December 5, 2019
As we have talked about in previous posts, Multi-Band is a great way to improve the reliability and reach of E-Band, or to increase the capacity of licensed microwave bands, by combining both into a single, easy-to-deploy solution. More recently, we have seen Multi-Band solutions that utilize unlicensed 5 GHz band radios in place of licensed bands like 15, 18, or 23 GHz, but does this actually make sense?
The use of a microwave link in parallel to an E-Band link is so that when the latter fades due to rain attenuation, the licensed band links will continue to support up to 99.999% availability for critical, high-priority traffic. However, if this link is supported by the unlicensed 5 GHz band instead, then that reliability and high availability will be compromised. Unlicensed band radios all work on a ‘best-efforts’ basis, meaning that their throughput at any point in time is not guaranteed and can be affected by interference from other adjacent uncoordinated links. Further, most unlicensed radios are TDD, meaning a single radio channel is shared by the traffic in each direction (as opposed to FDD in licensed bands), reducing the available throughput capacity to just a few hundred megabits (full-duplex), or less. Unlicensed radios also lack many of the carrier-grade features found as standard in licensed microwave solutions, such as high modulation up to 4096QAM, wider channel bandwidths, dual-channel operation, and advanced Carrier Ethernet features. Licensed microwave can also support much more capacity for critical traffic – up to 1 Gbit/s in a single channel, or more than 2 Gbit/s using dual-channel with Aviat’s unique A2C feature.
Also, compared to Aviat’s single-box Multi-Band WTM 4800, a solution based on 5+80 GHz would rely on separate radios, and likely not support hitless combining and selection between the 5 and 80 GHz link. In fact instead of full-duplex and sharing capacity, some solutions operate in more of a ‘hot-standby’ configuration, where the E-Band link is the primary path, and then when it fades traffic is switched (with the resultant traffic interruption) to the 5 GHz path.

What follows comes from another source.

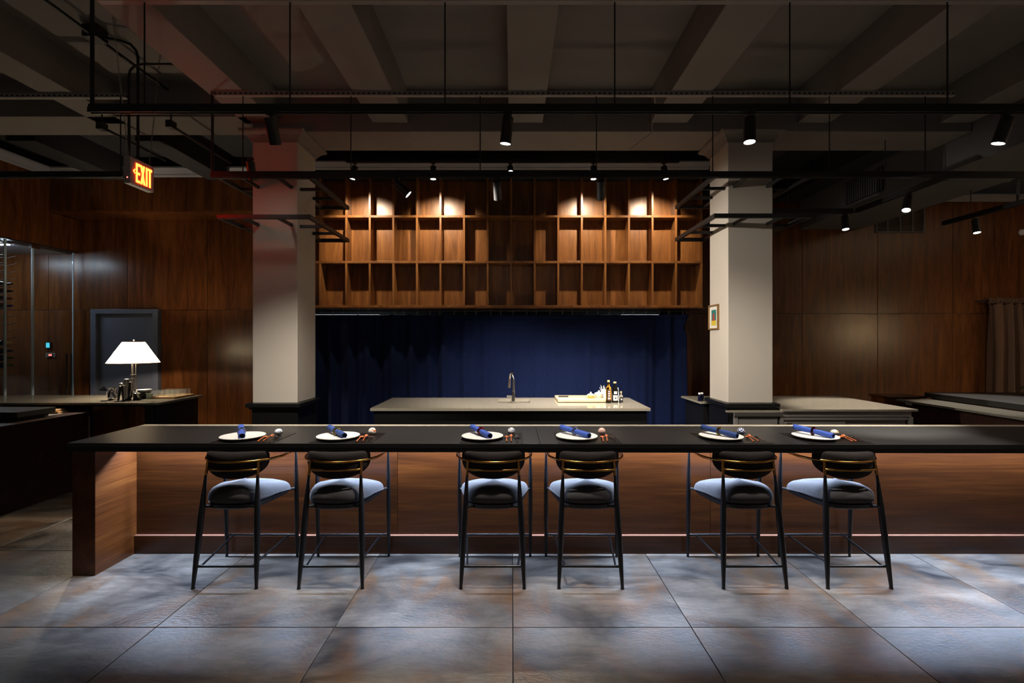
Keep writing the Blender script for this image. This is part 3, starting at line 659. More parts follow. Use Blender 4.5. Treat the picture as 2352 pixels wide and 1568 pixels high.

In a Multi-Band system, the whole objective is to extend the distance of the E-Band link by up to 4x, while also protecting high-priority traffic on a parallel microwave path. In which case, it is essential that during the rare periods when the E-Band link fades or goes out of service that the second path is available and provides maximum capacity. This availability and capacity cannot be guaranteed when using the ‘best-efforts’ 5 GHz unlicensed band.
For these reasons, Multi-Band really only makes sense when you combine E-Band with Licensed Microwave.